[maemo-developers] QA process = bug fixing disincentive?

From: Henrik Hedberg henrik.hedberg at innologies.fi
Date: Sun Nov 1 09:43:01 EET 2009
Igor.Stoppa at nokia.com wrote:

> I think the problem here is that some braindead system has been introduced,
> which doesn't account for the actual work being done.

    And what is the biggest mistake here is that the new system has been 
put into production before testing it at all.

    Someone just came up with an idea of crowd sourcing the QA and used 
random generator to set the parameters. Soon it was in real use before 
any experiences of its functionaly had got.
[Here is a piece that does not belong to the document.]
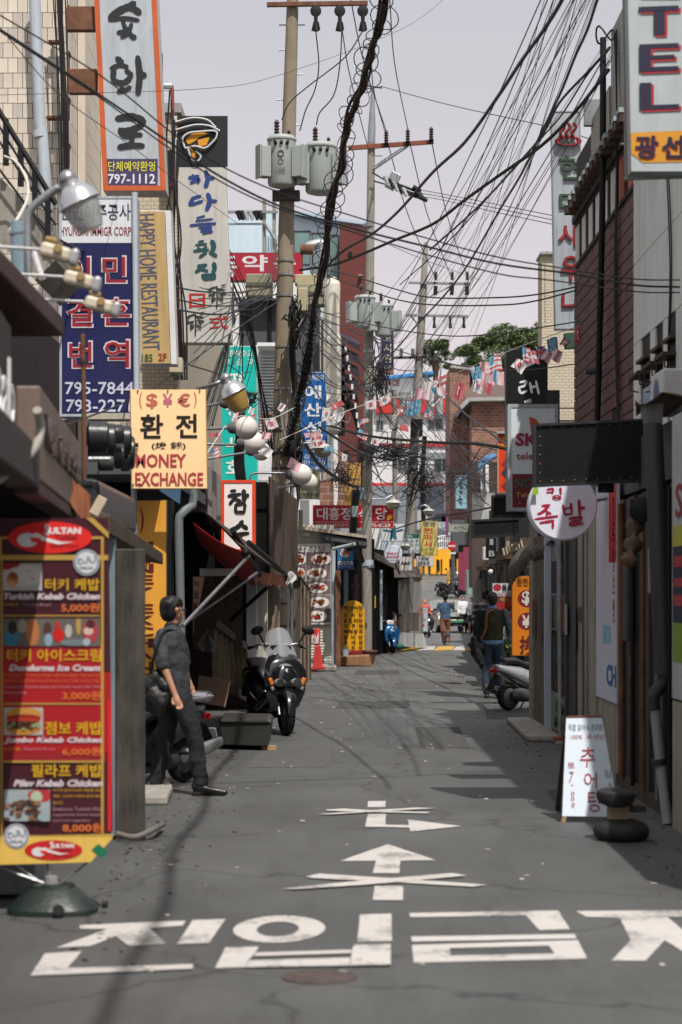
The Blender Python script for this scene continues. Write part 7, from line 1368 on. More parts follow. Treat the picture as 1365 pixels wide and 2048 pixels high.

    I would have understood if the parameters had been really low (say, 
1 day and 1 thumbs up) at the beginning, or there would have been a 
separate repository (say, extras-selection) to test this new 
functionality. The parameters could have been changed according to 
success of the system and in parallel with the amount of testers (and 
devices available).

    The sad contradiction here is that developers are expected to 
produce high quality outcomes and their results are put under QA, put 
the maemo.org processes and tools are not! Those should have been 
tested, for example, with a smaller group of developers before putting 
into production system.

    The maemo-extras testing marathon did amazing job. Thanks to 
everybody who participated! However, it cannot be a permanent way to 
overcome one of the biggest problems with the new system.

    I am not totally against the new system, and I do recognize the 
importance of quality assurance. I just hope that we can learn from the 
past and react rapidly. Please, do not refer to the better future and 
the possibility to have more users and testers later. Things should work 

    Here are my suggestions now:

1) Fine tune the parameters: say, 5 days and 5 votes. These can be 
changed later when the system is working (has enough testers).

2) Change the system so that user packages that are depended by another 
user package are promoted automatically when the actual user package is 
promoted (like non-user packages are promoted currently). For example, 
when an user is testing Mauku, she is implicitely testing also the 
microfeed package [1]).

3) Find a way to overcome the limitations when an upgraded package is an 
important security fix.

    And here are my older suggestions [2], which, I think, are still valid:

* Negative karma can be given _only_ if it based on the agreed QA 
requirements. (Testers are still giving karma based on their subjective 
thinking instead of QA requirements.)

* The package page should have a link to a bug tracker and the link must 
be used! (Comments are stored into a wrong place currently. It is double 
effort for a developer to track the packages interface in addition to 

* Negative karma can be given _only_ with a link to a bug tracker having 
a bug report about the show stopper. It may be either a new bug report 
written by the tester or an old open bug report just referred in the 

* Negative karma is automatically removed when the related bug report is 
closed (fixed or other way resolved). (Currently, there is no way to 
remove the negative karma (thumbs down) if the bug is fixed. Please, 
note that the bug may be in the library code, and the bug in the package 
is thus actually fixed when the library is fixed. So, there would not be 
any need to update the application package every time.)



    P.S. I do not necessarily see that more testers will make things 
easier and more workable. The more testers there are, the more 
subjective evaluations we will get. If one tester just do not like the 
graphics of an application he may give thumbs down, and even four other 
testers giving thumbs up are needed to fix that misjudgement. I really 
would like to see a discussion about the responsibilities of testers. 
Should there be a mechanism to give negative karma to testers who are 
not following the QA rules, or even way to ban them?